↓↓↓

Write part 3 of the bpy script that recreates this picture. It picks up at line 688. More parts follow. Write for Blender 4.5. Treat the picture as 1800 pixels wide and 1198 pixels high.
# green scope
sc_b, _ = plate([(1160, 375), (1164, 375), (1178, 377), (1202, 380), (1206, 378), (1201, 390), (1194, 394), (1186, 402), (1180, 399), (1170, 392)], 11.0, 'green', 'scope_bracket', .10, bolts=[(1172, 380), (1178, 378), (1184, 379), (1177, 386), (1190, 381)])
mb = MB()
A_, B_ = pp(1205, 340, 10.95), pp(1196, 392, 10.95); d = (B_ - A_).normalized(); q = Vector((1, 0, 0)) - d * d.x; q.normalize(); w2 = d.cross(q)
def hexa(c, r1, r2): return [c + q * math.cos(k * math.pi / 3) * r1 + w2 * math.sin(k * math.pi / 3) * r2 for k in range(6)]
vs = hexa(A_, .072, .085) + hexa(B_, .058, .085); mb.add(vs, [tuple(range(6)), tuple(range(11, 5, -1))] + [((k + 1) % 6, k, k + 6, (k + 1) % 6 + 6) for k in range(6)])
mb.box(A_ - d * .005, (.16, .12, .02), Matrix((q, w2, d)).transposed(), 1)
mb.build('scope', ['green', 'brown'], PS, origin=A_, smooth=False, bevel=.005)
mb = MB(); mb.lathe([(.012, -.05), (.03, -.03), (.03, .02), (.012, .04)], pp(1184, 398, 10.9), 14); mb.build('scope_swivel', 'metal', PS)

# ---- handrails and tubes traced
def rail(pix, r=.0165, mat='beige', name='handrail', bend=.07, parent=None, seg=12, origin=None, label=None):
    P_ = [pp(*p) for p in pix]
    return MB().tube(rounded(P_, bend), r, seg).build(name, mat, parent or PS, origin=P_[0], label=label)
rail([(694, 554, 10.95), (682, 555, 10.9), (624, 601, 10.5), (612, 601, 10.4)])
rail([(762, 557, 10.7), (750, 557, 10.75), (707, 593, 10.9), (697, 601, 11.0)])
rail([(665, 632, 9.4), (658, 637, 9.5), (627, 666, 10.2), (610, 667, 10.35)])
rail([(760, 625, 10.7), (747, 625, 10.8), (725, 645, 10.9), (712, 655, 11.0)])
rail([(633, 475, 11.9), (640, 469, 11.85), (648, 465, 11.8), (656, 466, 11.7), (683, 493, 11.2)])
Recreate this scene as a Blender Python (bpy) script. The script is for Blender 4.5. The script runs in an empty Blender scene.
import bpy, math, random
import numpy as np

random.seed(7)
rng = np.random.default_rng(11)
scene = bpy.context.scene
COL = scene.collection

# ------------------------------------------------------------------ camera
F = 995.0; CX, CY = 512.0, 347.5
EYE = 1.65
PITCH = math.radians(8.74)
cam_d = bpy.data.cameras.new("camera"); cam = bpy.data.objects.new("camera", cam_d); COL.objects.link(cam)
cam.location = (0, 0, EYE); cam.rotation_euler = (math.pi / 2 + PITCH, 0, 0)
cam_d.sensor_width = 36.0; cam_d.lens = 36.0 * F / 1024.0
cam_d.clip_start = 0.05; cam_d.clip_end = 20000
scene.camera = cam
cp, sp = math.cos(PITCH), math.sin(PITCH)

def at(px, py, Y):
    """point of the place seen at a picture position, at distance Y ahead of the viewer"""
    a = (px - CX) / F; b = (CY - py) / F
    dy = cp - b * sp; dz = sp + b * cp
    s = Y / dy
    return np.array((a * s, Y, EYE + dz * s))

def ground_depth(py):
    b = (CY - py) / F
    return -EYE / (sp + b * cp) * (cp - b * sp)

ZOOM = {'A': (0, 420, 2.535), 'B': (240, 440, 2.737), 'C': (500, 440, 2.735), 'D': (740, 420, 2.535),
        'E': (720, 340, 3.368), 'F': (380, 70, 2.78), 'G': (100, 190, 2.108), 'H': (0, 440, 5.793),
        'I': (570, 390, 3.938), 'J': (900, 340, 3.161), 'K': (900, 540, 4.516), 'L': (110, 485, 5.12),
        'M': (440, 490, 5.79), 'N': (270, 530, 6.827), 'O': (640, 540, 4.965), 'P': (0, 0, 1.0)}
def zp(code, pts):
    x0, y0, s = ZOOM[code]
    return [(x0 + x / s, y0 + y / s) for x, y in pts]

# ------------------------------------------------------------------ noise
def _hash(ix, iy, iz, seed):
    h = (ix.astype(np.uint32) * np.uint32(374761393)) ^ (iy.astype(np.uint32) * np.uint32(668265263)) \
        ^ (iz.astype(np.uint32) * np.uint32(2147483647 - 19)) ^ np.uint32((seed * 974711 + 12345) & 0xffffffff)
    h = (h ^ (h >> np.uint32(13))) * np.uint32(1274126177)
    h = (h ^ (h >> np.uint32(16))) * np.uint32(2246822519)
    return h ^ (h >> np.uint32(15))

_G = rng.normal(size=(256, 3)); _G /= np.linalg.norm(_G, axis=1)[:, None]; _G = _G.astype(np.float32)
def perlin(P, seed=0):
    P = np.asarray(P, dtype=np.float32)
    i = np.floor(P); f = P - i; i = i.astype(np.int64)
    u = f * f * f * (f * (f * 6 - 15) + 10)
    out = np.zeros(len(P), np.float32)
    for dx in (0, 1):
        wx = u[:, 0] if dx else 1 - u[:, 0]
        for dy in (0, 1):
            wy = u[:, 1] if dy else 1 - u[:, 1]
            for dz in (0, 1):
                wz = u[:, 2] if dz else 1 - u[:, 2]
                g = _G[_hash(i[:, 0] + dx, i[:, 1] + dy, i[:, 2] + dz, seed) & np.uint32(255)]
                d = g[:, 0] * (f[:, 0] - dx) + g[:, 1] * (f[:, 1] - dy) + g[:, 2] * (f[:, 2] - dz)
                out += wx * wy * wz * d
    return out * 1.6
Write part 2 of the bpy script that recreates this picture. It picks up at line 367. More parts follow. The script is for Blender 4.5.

↑↑↑

Task
In the listing above, find the line with "Recreate this scene" and the line with "import numpy as np", then print exactly those two lines and every line between them, and nothing more.

Answer to this exercise
Recreate this scene as a Blender Python (bpy) script. The script is for Blender 4.5. The script runs in an empty Blender scene.
import bpy, math, random
import numpy as np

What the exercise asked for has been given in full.